Dass Vertrauen als immaterieller Wert im Dienstleistungssektor einen zentralen Wert darstellt, verdeutlicht der Zerfall der Credit Suisse infolge des schwindenden Vertrauens:
“Es ist wahr, ausgelöst wurde der Sturm auf die Credit Suisse letzte Woche durch den Zusammenbruch der Silicon Valley Bank in den USA, die nichts mit der Schweizer Grossbank zu tun hat. Und doch ist der Untergang der Credit Suisse hausgemacht. Angesichts ihrer vielen Skandale, Fehlgriffe, enormen bisherigen und weiter zu erwartenden Verluste verfügt sie über kein Vertrauen mehr. Dieses Vertrauen ist wichtiger als Kapital- oder Liquiditätspuffer. Es ist zum einen Grundlage des Hauptgeschäfts der Schweizer Grossbanken, der Vermögensverwaltung der Reichsten der Welt. Und vor allem wegen des verlorenen Vertrauens war die Credit Suisse prädestiniert dazu, angesichts der Stürme auf den Finanzmärkten letzte Woche einzuknicken.” (Markus Diem Meier, Handelszeitung, 19. März 2023)
Vertrauen als Prädisposition in Krisen
Vertrauen bei den Anspruchsgruppen beeinflusst massgeblich den Verlauf einer Krise. Deren Negativbesetzung führt nicht nur zu Vertrauens‑, Image- oder Reputationskrisen, sondern kann das Folgeverhalten von Anspruchsgruppen wie beispielsweise das Kaufverhalten negativ beeinflussen.

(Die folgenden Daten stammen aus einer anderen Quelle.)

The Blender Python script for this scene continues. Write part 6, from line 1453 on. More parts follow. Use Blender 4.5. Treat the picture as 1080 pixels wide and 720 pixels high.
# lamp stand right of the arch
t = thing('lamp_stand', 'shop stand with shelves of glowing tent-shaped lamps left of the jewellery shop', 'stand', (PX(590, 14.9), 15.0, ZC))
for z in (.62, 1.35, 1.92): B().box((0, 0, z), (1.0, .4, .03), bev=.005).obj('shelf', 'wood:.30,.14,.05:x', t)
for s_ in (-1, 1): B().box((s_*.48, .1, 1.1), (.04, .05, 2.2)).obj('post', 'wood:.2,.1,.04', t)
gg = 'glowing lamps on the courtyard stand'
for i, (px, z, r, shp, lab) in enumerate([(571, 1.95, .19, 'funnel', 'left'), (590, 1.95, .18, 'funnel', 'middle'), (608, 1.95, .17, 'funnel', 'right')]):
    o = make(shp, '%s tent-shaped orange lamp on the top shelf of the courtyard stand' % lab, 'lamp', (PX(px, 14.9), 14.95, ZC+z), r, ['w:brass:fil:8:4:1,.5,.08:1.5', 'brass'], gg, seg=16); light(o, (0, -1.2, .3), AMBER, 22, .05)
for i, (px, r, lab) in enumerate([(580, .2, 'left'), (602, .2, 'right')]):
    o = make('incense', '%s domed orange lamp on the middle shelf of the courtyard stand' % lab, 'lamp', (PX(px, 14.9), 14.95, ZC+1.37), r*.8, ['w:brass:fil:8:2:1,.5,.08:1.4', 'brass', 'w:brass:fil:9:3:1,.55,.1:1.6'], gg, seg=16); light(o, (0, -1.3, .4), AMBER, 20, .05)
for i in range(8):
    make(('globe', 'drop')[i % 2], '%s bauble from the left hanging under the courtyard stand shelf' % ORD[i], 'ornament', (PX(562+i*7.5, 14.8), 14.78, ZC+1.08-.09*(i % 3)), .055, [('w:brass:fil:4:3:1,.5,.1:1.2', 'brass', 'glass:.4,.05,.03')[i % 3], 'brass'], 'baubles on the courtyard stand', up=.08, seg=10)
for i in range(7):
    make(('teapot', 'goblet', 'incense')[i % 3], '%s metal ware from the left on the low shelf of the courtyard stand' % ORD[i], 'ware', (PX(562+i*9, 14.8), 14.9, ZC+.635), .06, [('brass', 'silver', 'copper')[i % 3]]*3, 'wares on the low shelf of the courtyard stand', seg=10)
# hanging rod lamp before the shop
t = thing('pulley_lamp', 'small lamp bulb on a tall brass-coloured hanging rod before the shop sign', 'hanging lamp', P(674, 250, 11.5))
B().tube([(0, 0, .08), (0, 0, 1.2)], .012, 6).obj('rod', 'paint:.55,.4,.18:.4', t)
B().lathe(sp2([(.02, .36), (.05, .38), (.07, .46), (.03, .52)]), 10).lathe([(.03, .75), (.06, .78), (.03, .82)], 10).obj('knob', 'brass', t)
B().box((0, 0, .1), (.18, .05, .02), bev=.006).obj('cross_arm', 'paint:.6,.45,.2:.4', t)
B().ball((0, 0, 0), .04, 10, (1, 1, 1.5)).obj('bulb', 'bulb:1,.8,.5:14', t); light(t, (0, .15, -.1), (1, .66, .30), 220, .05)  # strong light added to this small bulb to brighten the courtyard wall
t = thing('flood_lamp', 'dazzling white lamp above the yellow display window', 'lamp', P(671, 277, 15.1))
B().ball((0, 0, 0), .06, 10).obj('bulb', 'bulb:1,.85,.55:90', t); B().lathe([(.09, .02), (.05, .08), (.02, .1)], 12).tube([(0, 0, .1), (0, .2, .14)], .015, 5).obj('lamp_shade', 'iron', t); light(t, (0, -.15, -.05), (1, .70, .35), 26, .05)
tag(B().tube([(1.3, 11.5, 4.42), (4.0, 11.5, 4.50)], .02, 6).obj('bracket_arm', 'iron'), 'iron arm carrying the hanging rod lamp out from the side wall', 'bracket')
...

Vertrauensbruch, Vertrauensmissbrauch und Enttäuschung
Es ist leichter, Vertrauen mit einem einzigen Vertrauensmissbrauch zunichtezumachen, als Vertrauen zu erhalten, indem man beispielsweise Versprechungen statuiert, die nicht in die Tat umgesetzt werden, oder Prognosen macht, die sich später als falsch herausstellen.